Magnesium is rapidly leached from the serpentine in hot concentrated hydrochloric acid to form soluble magnesium chloride and insoluble amorphous silica, which is pseudomorph of the original serpentine particles.

(10.27)Mg3Si2O5(OH)4+6HCl→3MgCl2+2(SiO2)amorphous + 5H2O

At 100 °C, the initial rate of magnesium dissolution from 230 g/L of asbestos tailings increases as the 0.3 power of the HCl concentration. The terminal magnesium concentration increases with concentration of the acid up to 5.0 M HCl, but is insensitive to higher concentrations of acids, indicating the nearly complete leaching of all the available magnesium. The leaching of iron parallels that of magnesium, but iron repreeipitates from the weakly acid media. Minor amount of silica is also leached, but the extent of silica dissolution increases as the acid concentration decreases. The silica concentration rises rapidly to a maximum value (< 0.5 g Si/L.) and then declines gradually to some terminal value. Both the maximum and terminal silica concentrations decrease as the concentration increases. The rate of magnesium dissolution in 7.0 M HCl increases moderately with increasing temperature. The rate of dissolution of iron is less temperature dependent, presumably because of the presence of easily leached magnetite.

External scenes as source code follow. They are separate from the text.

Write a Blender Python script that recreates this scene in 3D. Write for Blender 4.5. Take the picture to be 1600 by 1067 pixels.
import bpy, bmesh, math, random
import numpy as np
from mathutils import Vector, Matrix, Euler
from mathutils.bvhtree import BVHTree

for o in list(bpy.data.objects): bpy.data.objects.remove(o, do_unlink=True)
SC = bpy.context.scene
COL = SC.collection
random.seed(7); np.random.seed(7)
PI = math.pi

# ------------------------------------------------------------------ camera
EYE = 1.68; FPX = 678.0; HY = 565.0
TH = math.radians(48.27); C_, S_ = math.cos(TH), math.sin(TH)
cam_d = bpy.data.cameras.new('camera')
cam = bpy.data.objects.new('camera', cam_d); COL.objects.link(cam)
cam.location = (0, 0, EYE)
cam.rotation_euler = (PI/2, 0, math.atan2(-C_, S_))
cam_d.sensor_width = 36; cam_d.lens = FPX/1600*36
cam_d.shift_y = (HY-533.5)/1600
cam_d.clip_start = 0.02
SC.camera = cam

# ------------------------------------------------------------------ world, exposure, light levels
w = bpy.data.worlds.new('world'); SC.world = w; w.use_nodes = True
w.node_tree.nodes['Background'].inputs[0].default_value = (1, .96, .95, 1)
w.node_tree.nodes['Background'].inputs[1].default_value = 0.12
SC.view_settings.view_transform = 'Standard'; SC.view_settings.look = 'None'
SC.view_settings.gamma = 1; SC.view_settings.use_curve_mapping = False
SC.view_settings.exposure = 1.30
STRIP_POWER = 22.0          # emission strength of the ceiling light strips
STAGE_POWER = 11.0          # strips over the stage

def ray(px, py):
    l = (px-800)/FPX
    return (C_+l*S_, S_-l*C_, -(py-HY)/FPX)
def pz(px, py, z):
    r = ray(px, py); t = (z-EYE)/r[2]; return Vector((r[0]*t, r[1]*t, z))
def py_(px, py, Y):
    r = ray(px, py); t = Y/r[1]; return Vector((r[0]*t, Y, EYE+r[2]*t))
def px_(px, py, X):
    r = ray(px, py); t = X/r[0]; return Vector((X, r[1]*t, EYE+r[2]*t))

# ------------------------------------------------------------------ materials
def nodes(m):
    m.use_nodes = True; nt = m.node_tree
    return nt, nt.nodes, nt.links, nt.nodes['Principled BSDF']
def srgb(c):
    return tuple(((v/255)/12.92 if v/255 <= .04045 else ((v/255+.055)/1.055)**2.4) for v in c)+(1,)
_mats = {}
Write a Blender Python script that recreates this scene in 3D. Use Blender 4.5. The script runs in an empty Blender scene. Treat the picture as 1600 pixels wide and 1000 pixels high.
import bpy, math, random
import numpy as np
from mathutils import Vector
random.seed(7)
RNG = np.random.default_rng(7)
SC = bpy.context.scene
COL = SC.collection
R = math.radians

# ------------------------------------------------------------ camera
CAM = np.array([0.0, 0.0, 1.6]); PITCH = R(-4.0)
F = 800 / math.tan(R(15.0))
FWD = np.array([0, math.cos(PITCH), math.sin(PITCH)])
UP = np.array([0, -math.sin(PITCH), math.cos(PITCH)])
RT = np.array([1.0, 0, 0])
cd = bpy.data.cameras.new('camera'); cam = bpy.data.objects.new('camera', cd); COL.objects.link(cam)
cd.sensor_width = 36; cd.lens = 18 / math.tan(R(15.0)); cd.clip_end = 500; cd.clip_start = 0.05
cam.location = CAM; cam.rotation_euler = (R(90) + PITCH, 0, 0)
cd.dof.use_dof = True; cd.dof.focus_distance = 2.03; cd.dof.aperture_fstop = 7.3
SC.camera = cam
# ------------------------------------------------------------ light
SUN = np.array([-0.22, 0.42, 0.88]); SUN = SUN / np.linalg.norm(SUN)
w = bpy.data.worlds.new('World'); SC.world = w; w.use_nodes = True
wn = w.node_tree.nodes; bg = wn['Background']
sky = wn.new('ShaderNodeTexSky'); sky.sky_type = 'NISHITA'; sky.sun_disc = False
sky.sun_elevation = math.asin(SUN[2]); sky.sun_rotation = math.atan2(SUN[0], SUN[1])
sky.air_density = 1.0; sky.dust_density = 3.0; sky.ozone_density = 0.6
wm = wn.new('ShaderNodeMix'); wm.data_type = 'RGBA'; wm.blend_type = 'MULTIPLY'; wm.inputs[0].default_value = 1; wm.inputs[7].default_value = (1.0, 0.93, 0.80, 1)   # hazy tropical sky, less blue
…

The magnesium leaching rate is nearly independent of the particle size of serpentine for particles 12–1000 μm range. This is thought to be the result of the diffuse nature of the reaction zone (Dutrizac et al., 2001).

The magnesium chloride is hydrolyzed by steam to produce magnesium hydroxide, from which magnesium metal is produced by carbon reduction of the oxide.